Copy out, exactly and without additions, the lines from the one that contains "The Blender Python" to the one that contains "g = rs.choices(range(len(pal)), pal)[0]", both ends included.

- Record excerpts:

..........

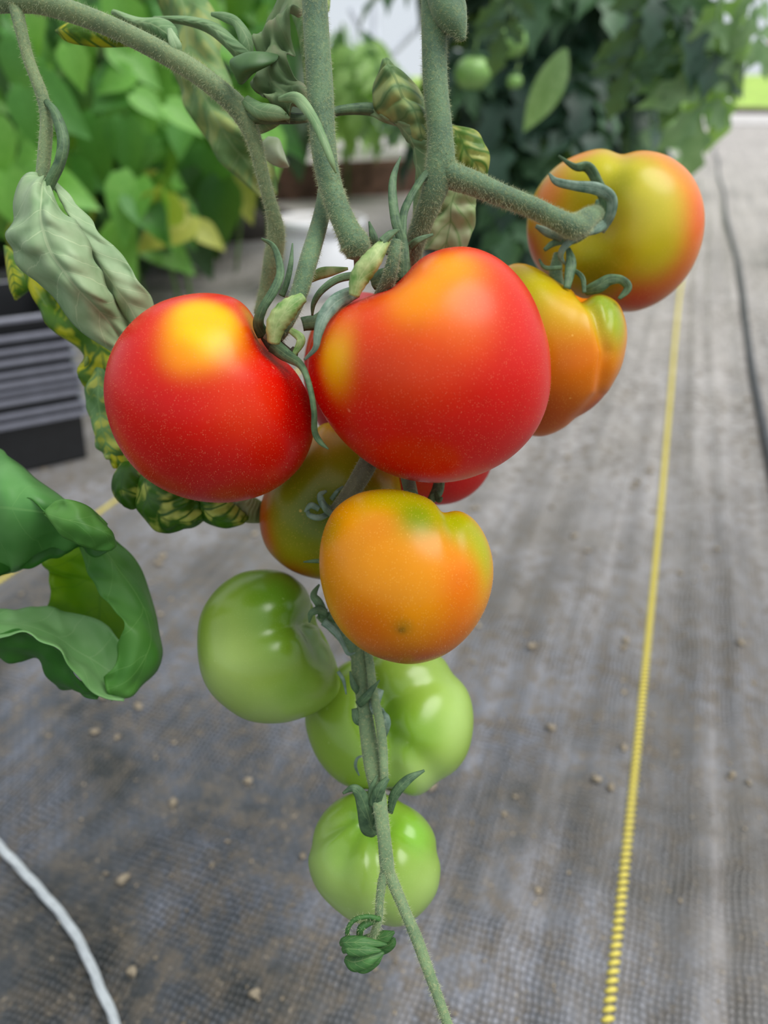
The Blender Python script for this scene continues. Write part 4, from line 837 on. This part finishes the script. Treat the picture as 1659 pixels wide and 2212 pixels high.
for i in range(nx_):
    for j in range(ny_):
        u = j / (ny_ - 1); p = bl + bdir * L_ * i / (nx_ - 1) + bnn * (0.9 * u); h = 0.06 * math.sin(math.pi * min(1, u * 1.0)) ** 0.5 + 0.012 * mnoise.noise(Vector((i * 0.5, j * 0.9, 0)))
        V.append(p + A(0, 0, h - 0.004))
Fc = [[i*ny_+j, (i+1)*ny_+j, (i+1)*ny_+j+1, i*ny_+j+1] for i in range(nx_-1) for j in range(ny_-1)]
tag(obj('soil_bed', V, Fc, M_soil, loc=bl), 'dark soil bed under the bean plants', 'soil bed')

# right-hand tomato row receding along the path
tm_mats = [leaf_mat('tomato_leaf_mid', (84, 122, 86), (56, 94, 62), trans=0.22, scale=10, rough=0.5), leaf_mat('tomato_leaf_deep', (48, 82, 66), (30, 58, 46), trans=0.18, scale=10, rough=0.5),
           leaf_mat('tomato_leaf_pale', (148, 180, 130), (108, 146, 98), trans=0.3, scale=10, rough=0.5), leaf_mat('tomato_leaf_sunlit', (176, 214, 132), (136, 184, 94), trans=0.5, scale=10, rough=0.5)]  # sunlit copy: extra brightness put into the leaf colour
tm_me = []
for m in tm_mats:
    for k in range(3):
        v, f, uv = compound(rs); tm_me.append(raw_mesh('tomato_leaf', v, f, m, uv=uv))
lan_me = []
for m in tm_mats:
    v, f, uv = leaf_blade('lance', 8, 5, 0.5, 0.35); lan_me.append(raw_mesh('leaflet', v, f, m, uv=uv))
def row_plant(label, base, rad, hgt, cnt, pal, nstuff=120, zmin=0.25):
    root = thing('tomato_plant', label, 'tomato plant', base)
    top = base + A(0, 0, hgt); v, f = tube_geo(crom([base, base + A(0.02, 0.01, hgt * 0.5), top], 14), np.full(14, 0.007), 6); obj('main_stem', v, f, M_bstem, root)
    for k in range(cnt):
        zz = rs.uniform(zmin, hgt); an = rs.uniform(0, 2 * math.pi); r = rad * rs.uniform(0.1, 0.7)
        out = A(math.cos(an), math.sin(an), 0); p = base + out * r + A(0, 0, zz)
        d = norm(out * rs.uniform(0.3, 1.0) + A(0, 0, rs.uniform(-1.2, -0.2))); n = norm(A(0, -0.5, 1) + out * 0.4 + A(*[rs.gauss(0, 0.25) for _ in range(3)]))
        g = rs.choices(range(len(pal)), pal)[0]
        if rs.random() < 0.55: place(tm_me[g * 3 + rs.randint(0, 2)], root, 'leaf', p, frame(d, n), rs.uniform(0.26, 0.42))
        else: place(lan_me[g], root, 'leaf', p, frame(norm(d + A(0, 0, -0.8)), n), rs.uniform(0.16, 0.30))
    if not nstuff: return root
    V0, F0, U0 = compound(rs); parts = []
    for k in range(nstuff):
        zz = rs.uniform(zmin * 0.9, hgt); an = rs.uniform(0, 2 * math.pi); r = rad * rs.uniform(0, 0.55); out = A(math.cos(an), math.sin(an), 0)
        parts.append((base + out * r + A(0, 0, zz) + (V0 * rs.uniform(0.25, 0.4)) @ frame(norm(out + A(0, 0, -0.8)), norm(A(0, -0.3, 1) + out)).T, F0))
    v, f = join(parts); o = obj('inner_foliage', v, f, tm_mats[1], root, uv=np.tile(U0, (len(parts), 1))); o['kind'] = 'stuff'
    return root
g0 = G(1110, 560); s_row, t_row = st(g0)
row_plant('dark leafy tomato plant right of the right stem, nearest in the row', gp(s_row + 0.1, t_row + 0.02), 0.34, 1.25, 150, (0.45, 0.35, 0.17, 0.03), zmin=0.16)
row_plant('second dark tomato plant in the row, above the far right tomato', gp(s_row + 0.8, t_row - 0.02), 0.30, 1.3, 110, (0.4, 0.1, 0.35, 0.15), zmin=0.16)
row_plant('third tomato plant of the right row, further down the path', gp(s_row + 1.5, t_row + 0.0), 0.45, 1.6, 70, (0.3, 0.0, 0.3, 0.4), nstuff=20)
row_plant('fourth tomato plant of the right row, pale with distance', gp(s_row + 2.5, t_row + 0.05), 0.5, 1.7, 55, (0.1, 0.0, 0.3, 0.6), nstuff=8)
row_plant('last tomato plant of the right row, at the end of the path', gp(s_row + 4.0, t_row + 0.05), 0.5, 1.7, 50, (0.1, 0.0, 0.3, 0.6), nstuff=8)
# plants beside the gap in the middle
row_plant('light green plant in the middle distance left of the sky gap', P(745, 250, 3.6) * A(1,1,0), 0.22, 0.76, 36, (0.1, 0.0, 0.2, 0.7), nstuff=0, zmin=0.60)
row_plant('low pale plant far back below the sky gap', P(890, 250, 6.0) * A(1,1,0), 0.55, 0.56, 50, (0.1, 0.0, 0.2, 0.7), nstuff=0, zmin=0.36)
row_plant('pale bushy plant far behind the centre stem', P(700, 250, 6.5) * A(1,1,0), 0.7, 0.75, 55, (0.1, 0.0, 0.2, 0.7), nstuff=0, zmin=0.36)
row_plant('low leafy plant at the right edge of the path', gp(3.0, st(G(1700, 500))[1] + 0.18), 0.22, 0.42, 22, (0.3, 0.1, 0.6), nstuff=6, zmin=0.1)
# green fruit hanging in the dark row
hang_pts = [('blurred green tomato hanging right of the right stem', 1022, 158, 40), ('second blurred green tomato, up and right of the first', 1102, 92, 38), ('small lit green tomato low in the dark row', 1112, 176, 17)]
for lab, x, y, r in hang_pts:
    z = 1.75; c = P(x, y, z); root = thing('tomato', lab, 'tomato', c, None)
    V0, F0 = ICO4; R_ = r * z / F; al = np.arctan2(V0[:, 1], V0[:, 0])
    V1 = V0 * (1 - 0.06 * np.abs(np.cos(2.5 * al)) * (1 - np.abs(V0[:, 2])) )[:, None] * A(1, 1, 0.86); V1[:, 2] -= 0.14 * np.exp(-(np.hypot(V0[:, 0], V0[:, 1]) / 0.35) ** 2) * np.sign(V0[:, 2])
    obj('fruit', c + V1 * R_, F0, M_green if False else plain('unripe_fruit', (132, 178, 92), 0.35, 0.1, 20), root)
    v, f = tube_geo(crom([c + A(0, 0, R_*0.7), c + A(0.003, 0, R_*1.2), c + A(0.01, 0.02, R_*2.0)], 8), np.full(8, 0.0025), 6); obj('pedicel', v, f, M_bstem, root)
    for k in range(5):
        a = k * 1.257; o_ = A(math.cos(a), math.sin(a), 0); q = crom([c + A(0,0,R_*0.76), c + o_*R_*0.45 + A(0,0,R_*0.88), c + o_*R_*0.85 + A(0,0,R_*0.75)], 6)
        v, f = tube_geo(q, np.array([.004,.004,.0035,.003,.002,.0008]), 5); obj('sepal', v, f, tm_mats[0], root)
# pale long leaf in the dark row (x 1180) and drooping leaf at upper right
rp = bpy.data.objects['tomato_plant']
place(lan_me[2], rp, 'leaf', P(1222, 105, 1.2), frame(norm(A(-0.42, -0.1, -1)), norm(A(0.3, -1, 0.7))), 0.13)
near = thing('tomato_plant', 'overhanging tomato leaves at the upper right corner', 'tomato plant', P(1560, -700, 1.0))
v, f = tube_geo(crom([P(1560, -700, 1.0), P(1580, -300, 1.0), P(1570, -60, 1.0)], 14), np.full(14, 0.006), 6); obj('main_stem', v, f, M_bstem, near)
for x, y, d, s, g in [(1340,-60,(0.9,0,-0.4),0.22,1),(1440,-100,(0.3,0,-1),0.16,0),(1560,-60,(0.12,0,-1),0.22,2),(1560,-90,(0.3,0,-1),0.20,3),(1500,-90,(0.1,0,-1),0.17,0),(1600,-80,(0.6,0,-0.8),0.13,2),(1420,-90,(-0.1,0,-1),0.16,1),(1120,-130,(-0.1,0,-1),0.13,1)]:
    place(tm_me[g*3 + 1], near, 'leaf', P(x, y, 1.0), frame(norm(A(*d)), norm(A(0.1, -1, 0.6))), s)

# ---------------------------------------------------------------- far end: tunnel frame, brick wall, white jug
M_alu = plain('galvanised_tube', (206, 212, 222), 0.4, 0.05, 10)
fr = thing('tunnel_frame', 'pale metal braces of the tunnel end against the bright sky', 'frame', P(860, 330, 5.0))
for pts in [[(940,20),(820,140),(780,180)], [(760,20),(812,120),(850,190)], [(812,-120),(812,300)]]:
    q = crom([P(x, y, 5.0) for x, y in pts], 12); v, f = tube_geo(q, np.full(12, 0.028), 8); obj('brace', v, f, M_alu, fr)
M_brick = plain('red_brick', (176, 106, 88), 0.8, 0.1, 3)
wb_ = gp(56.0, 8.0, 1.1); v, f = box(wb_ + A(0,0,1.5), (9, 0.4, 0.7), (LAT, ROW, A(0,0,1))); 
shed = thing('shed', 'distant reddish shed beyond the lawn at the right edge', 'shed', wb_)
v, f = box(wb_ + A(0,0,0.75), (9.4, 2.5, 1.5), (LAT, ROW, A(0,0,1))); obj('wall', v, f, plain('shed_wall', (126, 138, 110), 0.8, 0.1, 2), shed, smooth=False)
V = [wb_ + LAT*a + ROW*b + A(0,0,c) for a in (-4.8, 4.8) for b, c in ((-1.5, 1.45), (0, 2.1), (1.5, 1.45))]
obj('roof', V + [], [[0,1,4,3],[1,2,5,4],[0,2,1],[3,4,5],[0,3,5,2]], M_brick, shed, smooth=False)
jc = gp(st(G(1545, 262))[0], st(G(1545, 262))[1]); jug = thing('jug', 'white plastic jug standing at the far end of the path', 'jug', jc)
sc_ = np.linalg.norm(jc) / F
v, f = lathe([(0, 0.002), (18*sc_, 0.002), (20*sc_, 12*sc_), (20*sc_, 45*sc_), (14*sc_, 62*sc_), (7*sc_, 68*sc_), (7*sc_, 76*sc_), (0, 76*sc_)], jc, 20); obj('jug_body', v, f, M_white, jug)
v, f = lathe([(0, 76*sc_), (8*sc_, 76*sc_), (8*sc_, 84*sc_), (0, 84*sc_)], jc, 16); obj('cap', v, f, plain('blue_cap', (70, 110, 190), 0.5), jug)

..........

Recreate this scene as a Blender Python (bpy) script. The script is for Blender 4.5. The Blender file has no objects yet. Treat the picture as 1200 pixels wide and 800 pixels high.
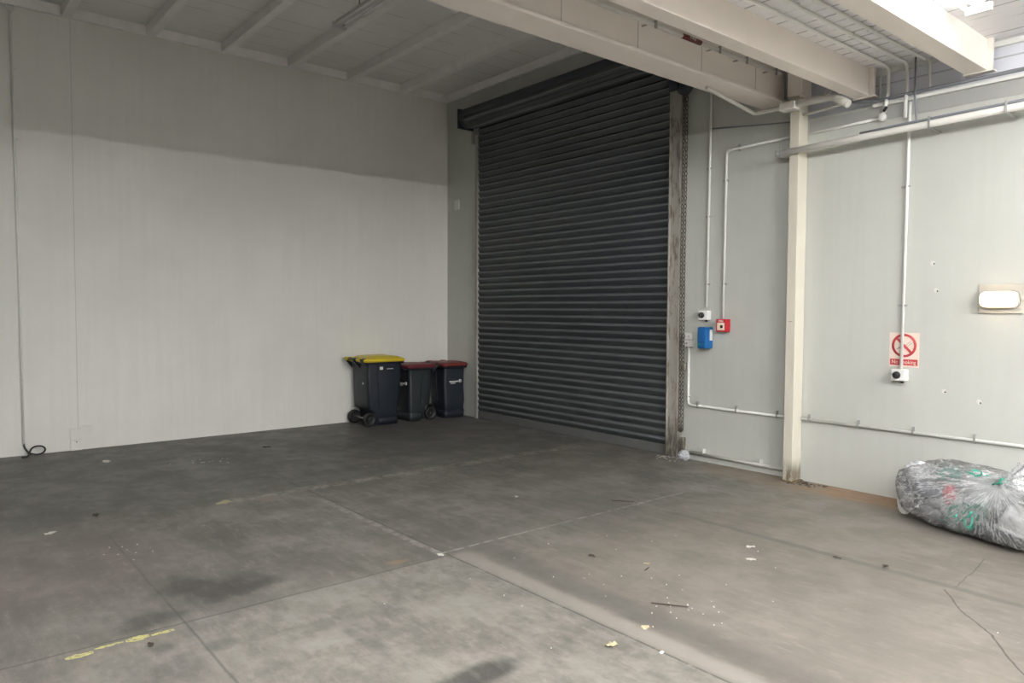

..........

- Task result:
The Blender Python script for this scene continues. Write part 4, from line 837 on. This part finishes the script. Treat the picture as 1659 pixels wide and 2212 pixels high.
for i in range(nx_):
    for j in range(ny_):
        u = j / (ny_ - 1); p = bl + bdir * L_ * i / (nx_ - 1) + bnn * (0.9 * u); h = 0.06 * math.sin(math.pi * min(1, u * 1.0)) ** 0.5 + 0.012 * mnoise.noise(Vector((i * 0.5, j * 0.9, 0)))
        V.append(p + A(0, 0, h - 0.004))
Fc = [[i*ny_+j, (i+1)*ny_+j, (i+1)*ny_+j+1, i*ny_+j+1] for i in range(nx_-1) for j in range(ny_-1)]
tag(obj('soil_bed', V, Fc, M_soil, loc=bl), 'dark soil bed under the bean plants', 'soil bed')

# right-hand tomato row receding along the path
tm_mats = [leaf_mat('tomato_leaf_mid', (84, 122, 86), (56, 94, 62), trans=0.22, scale=10, rough=0.5), leaf_mat('tomato_leaf_deep', (48, 82, 66), (30, 58, 46), trans=0.18, scale=10, rough=0.5),
           leaf_mat('tomato_leaf_pale', (148, 180, 130), (108, 146, 98), trans=0.3, scale=10, rough=0.5), leaf_mat('tomato_leaf_sunlit', (176, 214, 132), (136, 184, 94), trans=0.5, scale=10, rough=0.5)]  # sunlit copy: extra brightness put into the leaf colour
tm_me = []
for m in tm_mats:
    for k in range(3):
        v, f, uv = compound(rs); tm_me.append(raw_mesh('tomato_leaf', v, f, m, uv=uv))
lan_me = []
for m in tm_mats:
    v, f, uv = leaf_blade('lance', 8, 5, 0.5, 0.35); lan_me.append(raw_mesh('leaflet', v, f, m, uv=uv))
def row_plant(label, base, rad, hgt, cnt, pal, nstuff=120, zmin=0.25):
    root = thing('tomato_plant', label, 'tomato plant', base)
    top = base + A(0, 0, hgt); v, f = tube_geo(crom([base, base + A(0.02, 0.01, hgt * 0.5), top], 14), np.full(14, 0.007), 6); obj('main_stem', v, f, M_bstem, root)
    for k in range(cnt):
        zz = rs.uniform(zmin, hgt); an = rs.uniform(0, 2 * math.pi); r = rad * rs.uniform(0.1, 0.7)
        out = A(math.cos(an), math.sin(an), 0); p = base + out * r + A(0, 0, zz)
        d = norm(out * rs.uniform(0.3, 1.0) + A(0, 0, rs.uniform(-1.2, -0.2))); n = norm(A(0, -0.5, 1) + out * 0.4 + A(*[rs.gauss(0, 0.25) for _ in range(3)]))
        g = rs.choices(range(len(pal)), pal)[0]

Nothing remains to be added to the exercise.